Yes, indeed you did see me in the Babylon club scenes in Scarface. The director, Brian De Palma hired 12 Screen Actors Guild members, ladies, whom he put under contract for a couple of weeks. This was to avoid any union problems or restrictions while he was in creative mode. It was an interesting set to be on, though I wish I'd had more to do. I was taller than most of the "gang" members and therefore, was basically window dressing. Regardless, it was a great opportunity to watch artists of [Al] Pacino and De Palma's caliber work. Mr. Pacino was always in character, even when in his trailer which was just down from mine.
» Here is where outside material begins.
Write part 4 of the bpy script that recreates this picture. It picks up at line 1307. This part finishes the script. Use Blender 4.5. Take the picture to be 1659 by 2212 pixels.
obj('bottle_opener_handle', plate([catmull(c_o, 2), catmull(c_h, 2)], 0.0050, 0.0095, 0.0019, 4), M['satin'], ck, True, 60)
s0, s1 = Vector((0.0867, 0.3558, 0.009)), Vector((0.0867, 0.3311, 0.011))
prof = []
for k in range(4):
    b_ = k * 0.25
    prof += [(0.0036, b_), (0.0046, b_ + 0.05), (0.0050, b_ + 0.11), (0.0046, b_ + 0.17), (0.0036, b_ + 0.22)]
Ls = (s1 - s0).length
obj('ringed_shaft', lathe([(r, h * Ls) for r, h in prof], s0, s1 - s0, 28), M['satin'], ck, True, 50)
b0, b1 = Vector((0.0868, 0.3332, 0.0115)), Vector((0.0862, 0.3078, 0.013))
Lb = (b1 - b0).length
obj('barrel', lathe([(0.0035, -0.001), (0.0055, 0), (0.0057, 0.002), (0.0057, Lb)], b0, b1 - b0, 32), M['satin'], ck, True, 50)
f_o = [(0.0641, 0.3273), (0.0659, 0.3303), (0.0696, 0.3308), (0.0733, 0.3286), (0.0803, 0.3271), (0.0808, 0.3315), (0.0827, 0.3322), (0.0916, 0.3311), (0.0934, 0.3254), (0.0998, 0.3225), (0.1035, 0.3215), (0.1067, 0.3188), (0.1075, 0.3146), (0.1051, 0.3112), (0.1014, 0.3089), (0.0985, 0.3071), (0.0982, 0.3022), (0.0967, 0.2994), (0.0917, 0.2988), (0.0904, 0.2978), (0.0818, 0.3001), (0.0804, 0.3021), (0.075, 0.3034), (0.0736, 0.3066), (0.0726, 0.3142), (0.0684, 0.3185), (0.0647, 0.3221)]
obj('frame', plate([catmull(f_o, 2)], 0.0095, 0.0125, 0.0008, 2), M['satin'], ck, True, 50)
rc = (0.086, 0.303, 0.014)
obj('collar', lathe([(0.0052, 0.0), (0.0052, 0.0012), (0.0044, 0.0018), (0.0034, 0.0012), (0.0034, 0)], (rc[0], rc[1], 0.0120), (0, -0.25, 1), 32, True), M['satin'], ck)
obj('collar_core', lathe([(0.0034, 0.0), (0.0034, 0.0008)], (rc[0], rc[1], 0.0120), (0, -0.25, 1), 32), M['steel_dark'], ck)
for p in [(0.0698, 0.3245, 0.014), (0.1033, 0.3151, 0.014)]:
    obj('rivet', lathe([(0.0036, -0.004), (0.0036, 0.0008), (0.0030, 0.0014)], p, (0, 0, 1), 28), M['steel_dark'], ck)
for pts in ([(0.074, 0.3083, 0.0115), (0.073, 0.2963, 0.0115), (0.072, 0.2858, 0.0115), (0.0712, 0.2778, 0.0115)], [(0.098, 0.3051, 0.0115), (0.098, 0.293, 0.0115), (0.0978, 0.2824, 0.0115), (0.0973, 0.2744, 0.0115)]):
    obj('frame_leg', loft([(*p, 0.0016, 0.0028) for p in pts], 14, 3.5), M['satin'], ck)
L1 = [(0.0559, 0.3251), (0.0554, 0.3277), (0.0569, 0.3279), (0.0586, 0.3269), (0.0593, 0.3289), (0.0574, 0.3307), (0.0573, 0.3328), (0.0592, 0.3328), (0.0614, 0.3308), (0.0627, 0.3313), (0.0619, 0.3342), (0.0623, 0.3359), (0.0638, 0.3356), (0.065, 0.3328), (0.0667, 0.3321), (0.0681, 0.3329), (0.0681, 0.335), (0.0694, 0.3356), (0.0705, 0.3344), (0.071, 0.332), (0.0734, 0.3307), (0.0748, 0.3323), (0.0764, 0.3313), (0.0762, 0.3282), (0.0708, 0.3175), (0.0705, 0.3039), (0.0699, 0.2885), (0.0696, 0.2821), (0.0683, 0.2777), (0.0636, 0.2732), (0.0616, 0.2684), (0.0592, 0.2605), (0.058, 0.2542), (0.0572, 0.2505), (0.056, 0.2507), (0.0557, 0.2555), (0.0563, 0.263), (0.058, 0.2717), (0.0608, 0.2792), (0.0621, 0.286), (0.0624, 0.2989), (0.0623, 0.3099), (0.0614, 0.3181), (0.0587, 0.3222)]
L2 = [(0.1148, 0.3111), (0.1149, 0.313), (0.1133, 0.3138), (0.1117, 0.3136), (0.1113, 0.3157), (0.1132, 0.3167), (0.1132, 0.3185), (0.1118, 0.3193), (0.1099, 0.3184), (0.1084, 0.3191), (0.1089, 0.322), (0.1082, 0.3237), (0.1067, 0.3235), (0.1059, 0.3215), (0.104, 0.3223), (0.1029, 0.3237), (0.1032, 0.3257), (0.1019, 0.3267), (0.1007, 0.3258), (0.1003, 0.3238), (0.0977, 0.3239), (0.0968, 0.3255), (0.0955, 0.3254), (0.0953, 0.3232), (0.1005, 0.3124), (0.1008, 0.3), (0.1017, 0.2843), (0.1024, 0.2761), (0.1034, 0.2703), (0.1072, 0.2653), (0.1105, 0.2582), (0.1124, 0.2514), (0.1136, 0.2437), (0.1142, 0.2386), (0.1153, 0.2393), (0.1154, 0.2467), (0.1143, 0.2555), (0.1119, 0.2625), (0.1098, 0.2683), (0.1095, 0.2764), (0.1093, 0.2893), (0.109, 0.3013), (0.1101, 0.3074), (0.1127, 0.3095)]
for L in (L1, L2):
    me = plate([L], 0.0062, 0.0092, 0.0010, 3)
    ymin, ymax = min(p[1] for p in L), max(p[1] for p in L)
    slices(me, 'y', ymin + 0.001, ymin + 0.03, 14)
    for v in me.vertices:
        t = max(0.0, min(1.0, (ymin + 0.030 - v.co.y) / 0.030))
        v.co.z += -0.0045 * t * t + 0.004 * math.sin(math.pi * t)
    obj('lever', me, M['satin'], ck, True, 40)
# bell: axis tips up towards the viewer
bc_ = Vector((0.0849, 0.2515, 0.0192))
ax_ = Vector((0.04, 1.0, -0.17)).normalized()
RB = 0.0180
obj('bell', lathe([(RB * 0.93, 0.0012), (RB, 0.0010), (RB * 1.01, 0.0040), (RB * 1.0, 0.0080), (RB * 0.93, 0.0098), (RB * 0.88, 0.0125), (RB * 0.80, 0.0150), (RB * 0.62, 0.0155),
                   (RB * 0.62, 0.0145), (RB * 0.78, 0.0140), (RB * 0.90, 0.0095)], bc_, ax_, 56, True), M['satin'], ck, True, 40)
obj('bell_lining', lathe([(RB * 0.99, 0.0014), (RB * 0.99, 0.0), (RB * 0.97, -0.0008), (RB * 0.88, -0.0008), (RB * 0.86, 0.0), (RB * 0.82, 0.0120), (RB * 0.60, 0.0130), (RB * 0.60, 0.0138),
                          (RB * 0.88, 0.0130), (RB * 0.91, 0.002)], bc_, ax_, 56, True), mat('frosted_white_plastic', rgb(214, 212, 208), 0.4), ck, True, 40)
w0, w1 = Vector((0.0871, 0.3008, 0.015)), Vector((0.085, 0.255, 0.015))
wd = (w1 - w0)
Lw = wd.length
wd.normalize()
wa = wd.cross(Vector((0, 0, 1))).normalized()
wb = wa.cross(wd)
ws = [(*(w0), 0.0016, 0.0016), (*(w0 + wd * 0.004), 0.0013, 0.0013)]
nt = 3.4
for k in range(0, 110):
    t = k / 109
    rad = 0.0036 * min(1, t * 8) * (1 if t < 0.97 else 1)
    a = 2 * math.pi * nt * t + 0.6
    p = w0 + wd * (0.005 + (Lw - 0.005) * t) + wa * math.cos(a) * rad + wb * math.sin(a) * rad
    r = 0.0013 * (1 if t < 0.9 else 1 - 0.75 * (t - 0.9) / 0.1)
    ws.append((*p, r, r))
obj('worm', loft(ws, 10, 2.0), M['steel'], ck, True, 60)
I often overheard him speaking to his dresser in his Tony Montana accent. He's an extremely intense and focused actor who is a joy to be around because of his commitment. Steven Bauer was dreamy, Michelle Pffeifer, nervous and De Palma drank lots of coffee and smoked lots of cigarettes. I think they were all under a lot of pressure form Universal. We worked hard, right up 'till Christmas Eve. I got on a plane the next morning to join my family in Hawaii. I thoroughly enjoyed the experience.